Qual è il vostro rapporto con i gruppi di difesa dei diritti umani israeliani? Condividono la vostra lotta?
“Abbiamo uno stretto rapporto con molte realtà israeliane anti-sioniste che ci appoggiano partecipando con noi a molti progetti e collaboriamo frequentemente con B’Tselem. Insieme agli attivisti israeliani siamo riusciti a radunare circa cinquemila persone ad una manifestazione, è stato un bellissimo segnale. La politica israeliana è molto complessa ed è difficile far cambiare idea alle persone che vedono i palestinesi come nemici. Tuttavia, il lavoro che stiamo facendo con gli attivisti israeliani è sintomo che qualcosa sta cambiando. Abbiamo l’occasione di avere maggiore voce per la nostra causa”.
Come si è evoluta l’occupazione in questi anni? Quali sono le differenze col passato?
“L’occupazione militare si è trasformata in un vero e proprio regime di apartheid. I raid e le perquisizioni sono cresciuti negli ultimi anni fino a divenire insostenibili. La comunità internazionale è paralizzata di fronte a Israele. In questi anni non ha elaborato nessuna risposta all’aumento delle atrocità perpetrate dall’esercito israeliano e dalla politica di ampliamento delle colonie. Per contro, noi giovani attivisti abbiamo nuovi mezzi per comunicare e condividere con tutto il mondo la nostra lotta. Grazie ai social e ai contatti che siamo riusciti a instaurare con giovani da tutto il mondo, abbiamo la possibilità di far sentire la nostra voce e di richiamare l’attenzione sulla Palestina”.

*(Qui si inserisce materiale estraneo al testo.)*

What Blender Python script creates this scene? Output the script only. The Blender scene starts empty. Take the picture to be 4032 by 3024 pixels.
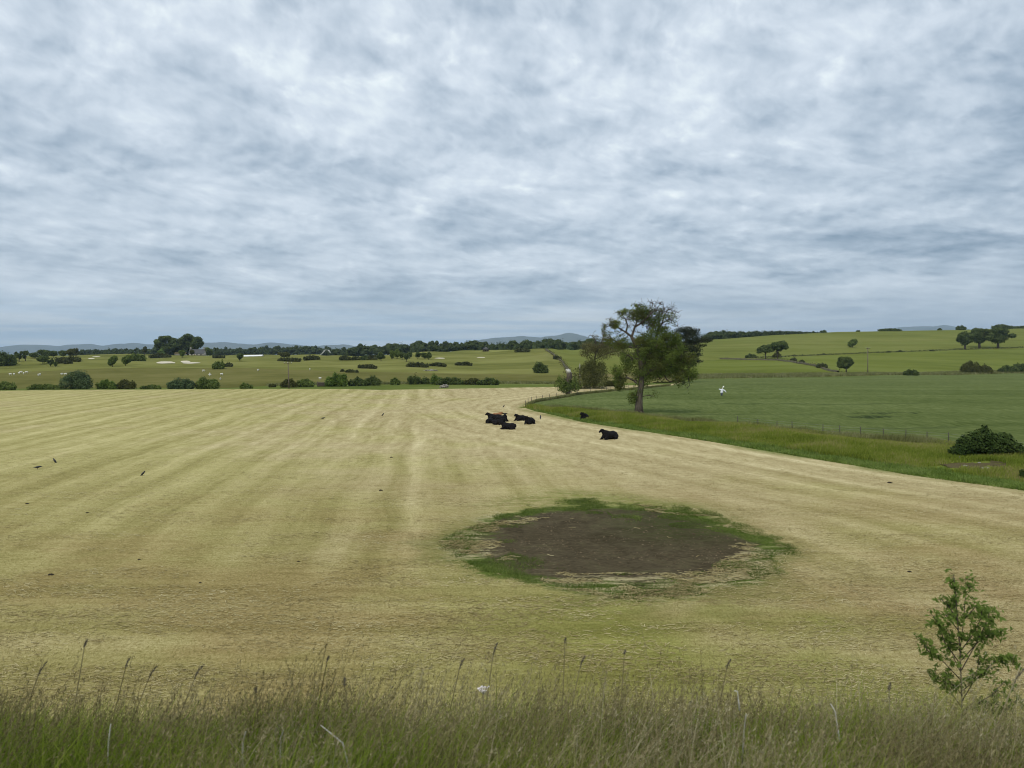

Qual è la tua speranza per il futuro?
“Che il regime di apartheid crolli. Sebbene il nostro attivismo richieda sempre più energie e forza di volontà, siamo disposti a dedicare la nostra vita al futuro. Vogliamo che le nuove generazioni possano godere della libertà che a noi è preclusa. La cosa più difficile è non perdere la speranza e la fiducia nel domani. È proprio su questo che si basa la segregazione israeliana: deprimere la popolazione e non lasciare nessuna speranza di miglioramento. Noi però faremo tutto il possibile per impedirlo”.